Der Buchhändler fragt sich jedoch zu Recht, wer wann beliefert wird, wenn dank steigender Nachfrage fast täglich seine Nachbestellungen bei der VVA auflaufen, die elektronischen Lieferscheine aber immer nur »vorgemerkt, nicht lieferbar« melden. Während in der Presse stolz von täglicher Auslieferung der Nachauflagen und nun endlich vier Druckereien berichtet wird. Unerklärlich auch, warum der Verlag diesen erkennbaren Ausnahmetitel nicht automatisch immer vormerkt. Standard für alle Holtzbrinck- wie Bonnierverlage bei allen Titeln auf der Bestsellerliste des »Spiegels«.
Immer noch fragt man sich, was es bedeuten könnte, wenn von den gebeutelten VVA-Mitarbeitern die Auskunft gegeben wird: "Fragen Sie bitte im Verlag nach, wann Ihre Bestellungen zur Faktur freigegeben werden." Und wenn die Kollegen im Verlag sagen: »Ich lauf’ über den Flur und schieb’ Ihre Verkehrsnummer in den Stapel für morgen« – da hört der Spaß auf. Der Spaß hört erst recht auf, wenn fünf von 100 bestellten Exemplaren eintrudeln, derweil bei Real die Paletten an den Kassen stehen. Viel Freude bei deren Remission!
Ich dachte, die EDV sei unbestechlich und es gelte der schöne Grundsatz: First in, first out. Wer pennt, muss bestraft werden, und wer ein gutes Näschen hat, der hat den wirtschaftlichen Erfolg verdient.
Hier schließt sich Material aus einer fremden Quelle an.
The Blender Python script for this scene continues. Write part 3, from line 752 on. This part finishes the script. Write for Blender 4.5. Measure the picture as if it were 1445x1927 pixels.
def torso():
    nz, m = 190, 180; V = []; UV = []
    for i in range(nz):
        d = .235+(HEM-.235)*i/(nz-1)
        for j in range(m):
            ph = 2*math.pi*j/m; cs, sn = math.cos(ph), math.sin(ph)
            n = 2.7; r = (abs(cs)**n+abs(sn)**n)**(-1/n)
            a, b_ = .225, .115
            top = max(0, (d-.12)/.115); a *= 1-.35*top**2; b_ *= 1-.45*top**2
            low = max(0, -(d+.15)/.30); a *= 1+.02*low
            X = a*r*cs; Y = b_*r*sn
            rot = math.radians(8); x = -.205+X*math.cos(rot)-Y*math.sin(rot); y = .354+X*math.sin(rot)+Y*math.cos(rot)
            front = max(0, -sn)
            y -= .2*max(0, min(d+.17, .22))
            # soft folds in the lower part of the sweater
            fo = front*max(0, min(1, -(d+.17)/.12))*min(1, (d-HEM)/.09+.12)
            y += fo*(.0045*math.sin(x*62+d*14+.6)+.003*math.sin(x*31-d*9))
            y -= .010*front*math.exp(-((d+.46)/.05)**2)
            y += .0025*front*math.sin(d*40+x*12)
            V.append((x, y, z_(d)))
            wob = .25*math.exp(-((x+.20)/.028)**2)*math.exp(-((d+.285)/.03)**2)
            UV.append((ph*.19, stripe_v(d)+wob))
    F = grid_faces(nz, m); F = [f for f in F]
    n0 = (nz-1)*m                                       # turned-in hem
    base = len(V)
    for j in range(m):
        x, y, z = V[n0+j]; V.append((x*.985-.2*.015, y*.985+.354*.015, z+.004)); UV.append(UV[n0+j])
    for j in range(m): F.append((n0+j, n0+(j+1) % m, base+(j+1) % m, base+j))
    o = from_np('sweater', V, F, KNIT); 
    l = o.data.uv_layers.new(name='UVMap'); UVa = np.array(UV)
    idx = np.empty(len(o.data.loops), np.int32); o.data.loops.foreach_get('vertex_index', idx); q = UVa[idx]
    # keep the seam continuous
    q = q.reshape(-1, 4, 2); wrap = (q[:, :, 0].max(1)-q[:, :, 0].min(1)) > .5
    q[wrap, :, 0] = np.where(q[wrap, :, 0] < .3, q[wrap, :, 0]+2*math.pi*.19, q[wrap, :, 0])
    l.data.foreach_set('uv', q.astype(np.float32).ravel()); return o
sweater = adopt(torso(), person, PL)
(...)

Aber es muss uns zu denken geben, wenn sehenden Auges viele unabhängige Buchhändler verärgert werden, nur weil einige große Handelspartner ein wenig lauter aufsprechen.
Eines konnten wir stationären Händler allerdings gerade hervorragend testen: die Treue unserer Kunden! Meine Vorbesteller haben alle abgeholt, obwohl die Ketten in den zwei Wochen Durststrecke mehrfach lieferfähig waren. Hoffentlich haben alle daraus gelernt, wenn in neun Jahren der nächste Megaseller kommt. Wer erinnert sich an Michael Moores "Stupid white man"?